### [What is expected]
From the entries below, reproduce exactly the line containing "OB = O3 + E2 * 4.5", the line containing "name='door', mat=m_shut_d, sur_mat=m_trim)", and every line in between, with nothing added.

### [Data rows]
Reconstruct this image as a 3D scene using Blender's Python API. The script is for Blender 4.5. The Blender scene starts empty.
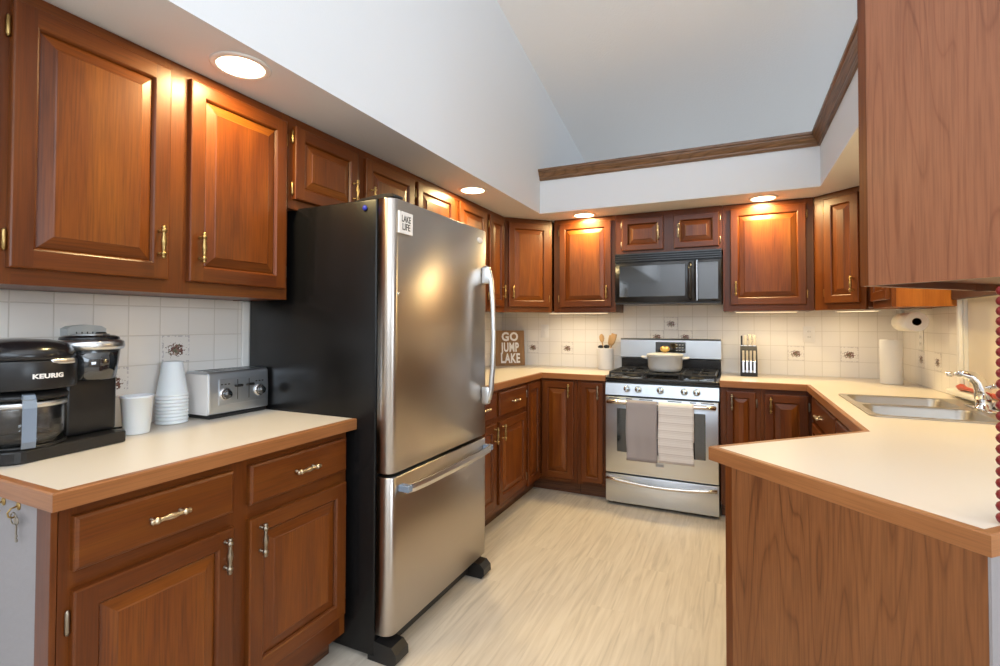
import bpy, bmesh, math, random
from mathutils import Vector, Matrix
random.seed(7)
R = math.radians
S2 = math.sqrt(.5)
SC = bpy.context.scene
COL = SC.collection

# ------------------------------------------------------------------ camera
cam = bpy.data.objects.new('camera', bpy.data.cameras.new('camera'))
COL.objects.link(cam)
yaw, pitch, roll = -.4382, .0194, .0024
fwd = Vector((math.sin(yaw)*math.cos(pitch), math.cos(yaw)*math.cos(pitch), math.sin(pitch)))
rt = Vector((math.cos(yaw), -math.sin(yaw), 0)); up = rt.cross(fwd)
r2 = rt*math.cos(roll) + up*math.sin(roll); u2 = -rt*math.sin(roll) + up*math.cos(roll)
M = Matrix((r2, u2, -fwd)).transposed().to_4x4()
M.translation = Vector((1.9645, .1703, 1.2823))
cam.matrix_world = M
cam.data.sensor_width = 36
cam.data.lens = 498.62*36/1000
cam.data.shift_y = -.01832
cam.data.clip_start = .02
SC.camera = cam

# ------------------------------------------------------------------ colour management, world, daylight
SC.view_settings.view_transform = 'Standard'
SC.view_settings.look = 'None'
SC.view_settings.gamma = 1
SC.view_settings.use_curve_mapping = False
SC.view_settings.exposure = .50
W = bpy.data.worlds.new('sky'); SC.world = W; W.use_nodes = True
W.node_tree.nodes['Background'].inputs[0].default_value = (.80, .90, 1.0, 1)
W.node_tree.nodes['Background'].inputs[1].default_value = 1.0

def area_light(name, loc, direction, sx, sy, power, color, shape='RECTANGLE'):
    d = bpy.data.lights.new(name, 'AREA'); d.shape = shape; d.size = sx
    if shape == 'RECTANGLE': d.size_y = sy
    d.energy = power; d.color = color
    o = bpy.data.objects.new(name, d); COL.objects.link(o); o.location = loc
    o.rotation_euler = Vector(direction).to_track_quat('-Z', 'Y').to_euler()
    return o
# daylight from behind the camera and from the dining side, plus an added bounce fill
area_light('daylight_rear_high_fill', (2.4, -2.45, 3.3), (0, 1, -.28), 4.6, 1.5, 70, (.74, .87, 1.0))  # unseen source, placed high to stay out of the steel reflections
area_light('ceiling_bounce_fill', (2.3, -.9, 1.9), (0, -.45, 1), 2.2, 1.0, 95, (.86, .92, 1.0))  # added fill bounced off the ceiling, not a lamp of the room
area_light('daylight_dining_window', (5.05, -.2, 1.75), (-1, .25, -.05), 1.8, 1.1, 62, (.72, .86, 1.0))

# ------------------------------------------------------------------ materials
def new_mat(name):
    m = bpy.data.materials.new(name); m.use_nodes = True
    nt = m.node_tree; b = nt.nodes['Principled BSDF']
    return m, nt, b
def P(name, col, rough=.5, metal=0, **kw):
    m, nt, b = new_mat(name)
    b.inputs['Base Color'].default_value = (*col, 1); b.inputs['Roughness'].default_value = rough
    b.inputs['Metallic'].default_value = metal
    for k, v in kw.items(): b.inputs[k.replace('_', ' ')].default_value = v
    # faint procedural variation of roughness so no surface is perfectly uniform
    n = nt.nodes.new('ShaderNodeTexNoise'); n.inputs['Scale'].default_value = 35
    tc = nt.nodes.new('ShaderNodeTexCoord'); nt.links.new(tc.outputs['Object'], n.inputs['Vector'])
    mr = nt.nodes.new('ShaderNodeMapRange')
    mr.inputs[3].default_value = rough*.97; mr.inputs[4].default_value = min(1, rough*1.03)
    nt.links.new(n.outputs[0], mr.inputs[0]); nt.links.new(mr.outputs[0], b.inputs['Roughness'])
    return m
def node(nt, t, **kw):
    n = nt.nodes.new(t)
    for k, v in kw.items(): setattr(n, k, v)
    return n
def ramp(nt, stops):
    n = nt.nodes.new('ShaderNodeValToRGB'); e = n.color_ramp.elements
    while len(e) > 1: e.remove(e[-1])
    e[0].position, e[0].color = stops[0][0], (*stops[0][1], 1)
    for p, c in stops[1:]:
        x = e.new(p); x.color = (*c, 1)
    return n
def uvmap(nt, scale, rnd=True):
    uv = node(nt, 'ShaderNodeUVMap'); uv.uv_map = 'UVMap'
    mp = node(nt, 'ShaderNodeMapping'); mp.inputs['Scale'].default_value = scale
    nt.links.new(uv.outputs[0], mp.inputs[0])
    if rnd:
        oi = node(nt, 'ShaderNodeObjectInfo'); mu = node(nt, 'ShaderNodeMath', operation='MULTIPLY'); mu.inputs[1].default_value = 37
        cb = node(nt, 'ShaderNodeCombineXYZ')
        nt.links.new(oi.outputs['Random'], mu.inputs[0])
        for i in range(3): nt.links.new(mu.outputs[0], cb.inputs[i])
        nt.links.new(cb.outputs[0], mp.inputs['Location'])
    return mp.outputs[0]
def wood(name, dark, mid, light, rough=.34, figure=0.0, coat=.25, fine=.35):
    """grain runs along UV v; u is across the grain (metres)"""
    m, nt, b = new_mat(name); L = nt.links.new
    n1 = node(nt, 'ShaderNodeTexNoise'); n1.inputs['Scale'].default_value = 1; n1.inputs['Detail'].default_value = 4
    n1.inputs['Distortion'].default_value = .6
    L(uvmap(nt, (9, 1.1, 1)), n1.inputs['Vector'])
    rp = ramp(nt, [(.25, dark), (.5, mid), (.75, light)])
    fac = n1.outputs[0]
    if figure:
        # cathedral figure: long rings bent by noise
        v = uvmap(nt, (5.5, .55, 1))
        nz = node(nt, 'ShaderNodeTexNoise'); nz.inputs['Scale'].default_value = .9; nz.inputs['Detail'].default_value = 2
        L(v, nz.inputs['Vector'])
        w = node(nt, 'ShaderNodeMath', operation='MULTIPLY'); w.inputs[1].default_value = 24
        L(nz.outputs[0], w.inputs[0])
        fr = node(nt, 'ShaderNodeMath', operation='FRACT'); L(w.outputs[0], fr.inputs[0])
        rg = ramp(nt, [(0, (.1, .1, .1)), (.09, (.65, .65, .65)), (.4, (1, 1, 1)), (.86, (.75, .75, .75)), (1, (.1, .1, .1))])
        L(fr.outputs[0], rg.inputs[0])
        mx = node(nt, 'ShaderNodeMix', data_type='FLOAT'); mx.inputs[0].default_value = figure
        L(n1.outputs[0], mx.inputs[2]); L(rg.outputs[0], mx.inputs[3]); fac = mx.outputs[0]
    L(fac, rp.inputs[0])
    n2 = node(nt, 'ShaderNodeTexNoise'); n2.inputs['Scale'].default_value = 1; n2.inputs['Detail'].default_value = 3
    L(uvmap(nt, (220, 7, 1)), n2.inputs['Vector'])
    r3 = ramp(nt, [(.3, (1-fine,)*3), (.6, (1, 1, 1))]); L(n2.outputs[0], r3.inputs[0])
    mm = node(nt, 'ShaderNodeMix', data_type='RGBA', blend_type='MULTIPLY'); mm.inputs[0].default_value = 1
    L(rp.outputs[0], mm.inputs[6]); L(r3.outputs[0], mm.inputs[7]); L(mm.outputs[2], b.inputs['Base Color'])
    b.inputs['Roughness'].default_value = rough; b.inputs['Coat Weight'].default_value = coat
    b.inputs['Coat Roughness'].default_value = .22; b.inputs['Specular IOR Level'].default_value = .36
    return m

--

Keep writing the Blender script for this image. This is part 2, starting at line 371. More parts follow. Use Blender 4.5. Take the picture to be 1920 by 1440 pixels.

==

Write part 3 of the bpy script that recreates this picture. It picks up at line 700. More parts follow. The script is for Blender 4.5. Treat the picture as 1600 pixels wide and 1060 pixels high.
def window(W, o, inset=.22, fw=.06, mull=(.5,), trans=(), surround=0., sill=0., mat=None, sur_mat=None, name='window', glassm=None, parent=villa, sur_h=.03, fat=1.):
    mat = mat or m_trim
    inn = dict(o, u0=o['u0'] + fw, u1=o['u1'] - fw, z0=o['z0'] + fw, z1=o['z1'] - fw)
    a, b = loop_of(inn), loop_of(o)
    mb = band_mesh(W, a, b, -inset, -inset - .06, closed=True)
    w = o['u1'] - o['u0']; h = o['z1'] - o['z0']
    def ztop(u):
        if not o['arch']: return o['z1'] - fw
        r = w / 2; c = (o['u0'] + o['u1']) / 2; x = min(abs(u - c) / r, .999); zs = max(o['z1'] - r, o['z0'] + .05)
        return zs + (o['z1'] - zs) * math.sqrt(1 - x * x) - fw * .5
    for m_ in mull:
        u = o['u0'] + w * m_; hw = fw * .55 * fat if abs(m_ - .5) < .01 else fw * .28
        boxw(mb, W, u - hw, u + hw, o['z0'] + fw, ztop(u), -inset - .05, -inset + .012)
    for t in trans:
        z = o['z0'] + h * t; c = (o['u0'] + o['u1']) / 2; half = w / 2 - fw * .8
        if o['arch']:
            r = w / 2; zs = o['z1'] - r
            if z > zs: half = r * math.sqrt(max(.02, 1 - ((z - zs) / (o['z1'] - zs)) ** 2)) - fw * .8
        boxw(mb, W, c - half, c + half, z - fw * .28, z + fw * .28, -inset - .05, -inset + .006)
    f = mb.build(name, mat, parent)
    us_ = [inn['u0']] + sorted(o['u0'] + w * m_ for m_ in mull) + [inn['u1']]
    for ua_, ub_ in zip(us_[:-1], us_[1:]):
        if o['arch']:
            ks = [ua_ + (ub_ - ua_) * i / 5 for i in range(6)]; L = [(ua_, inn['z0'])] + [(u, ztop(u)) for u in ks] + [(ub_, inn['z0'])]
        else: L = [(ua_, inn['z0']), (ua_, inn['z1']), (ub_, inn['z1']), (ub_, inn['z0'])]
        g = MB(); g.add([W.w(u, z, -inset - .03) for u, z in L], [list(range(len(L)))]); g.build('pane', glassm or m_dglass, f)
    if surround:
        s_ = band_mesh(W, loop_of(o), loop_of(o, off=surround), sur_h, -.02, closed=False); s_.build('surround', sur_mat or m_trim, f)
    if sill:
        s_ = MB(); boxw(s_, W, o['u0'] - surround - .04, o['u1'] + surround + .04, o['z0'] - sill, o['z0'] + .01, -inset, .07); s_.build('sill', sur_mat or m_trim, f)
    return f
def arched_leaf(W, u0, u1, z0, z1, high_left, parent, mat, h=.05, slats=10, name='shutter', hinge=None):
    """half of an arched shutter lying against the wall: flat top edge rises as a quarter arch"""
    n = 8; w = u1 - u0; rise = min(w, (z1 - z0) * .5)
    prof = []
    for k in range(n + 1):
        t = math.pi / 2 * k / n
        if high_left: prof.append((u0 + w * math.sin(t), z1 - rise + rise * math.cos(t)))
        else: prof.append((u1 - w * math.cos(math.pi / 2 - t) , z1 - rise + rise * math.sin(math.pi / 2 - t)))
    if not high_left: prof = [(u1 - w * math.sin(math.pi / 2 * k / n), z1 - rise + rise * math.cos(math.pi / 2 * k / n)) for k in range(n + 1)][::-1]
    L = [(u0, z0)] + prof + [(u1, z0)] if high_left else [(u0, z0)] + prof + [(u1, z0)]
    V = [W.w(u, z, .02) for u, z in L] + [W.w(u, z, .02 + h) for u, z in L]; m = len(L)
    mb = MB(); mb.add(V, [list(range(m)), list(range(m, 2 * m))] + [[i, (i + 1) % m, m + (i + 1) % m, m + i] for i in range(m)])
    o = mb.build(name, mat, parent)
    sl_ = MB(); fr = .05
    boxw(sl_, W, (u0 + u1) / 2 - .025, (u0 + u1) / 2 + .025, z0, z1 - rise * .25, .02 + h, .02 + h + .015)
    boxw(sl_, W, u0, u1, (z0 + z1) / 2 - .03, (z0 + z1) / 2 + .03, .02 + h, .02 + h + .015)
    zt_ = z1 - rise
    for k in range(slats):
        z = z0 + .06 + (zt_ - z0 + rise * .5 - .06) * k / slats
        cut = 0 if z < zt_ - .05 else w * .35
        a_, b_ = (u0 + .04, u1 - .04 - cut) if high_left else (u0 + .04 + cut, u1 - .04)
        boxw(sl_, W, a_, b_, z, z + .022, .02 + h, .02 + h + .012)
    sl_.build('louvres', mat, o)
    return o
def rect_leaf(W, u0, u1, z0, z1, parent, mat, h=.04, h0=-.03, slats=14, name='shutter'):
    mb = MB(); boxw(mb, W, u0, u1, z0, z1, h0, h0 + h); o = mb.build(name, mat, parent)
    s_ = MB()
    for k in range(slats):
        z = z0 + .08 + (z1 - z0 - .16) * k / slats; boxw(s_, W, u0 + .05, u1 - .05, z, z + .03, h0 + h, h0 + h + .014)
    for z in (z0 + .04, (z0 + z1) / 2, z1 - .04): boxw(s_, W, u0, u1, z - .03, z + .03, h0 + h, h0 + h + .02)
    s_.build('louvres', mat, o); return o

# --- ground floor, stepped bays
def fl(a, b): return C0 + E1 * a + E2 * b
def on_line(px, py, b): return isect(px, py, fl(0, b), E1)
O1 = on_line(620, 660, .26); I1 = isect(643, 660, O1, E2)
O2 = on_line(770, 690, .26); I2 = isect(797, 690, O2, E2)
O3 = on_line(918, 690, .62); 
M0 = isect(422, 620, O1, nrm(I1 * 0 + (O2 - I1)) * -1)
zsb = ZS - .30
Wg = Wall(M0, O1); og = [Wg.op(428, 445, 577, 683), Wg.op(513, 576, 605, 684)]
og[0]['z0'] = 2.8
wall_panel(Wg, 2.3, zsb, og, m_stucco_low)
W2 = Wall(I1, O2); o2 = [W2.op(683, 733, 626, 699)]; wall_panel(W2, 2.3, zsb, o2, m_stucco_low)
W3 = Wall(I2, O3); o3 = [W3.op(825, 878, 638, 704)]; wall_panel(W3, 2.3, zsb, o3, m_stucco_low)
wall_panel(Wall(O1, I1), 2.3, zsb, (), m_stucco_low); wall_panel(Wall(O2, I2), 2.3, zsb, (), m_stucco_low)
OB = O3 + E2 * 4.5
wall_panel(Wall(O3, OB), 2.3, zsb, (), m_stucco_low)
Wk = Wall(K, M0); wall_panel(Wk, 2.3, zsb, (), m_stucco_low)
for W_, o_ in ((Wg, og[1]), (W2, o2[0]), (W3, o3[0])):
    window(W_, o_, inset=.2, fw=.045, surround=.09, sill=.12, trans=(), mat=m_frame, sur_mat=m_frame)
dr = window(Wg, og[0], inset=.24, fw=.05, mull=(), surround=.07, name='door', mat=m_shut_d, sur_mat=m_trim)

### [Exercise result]
OB = O3 + E2 * 4.5
wall_panel(Wall(O3, OB), 2.3, zsb, (), m_stucco_low)
Wk = Wall(K, M0); wall_panel(Wk, 2.3, zsb, (), m_stucco_low)
for W_, o_ in ((Wg, og[1]), (W2, o2[0]), (W3, o3[0])):
    window(W_, o_, inset=.2, fw=.045, surround=.09, sill=.12, trans=(), mat=m_frame, sur_mat=m_frame)
dr = window(Wg, og[0], inset=.24, fw=.05, mull=(), surround=.07, name='door', mat=m_shut_d, sur_mat=m_trim)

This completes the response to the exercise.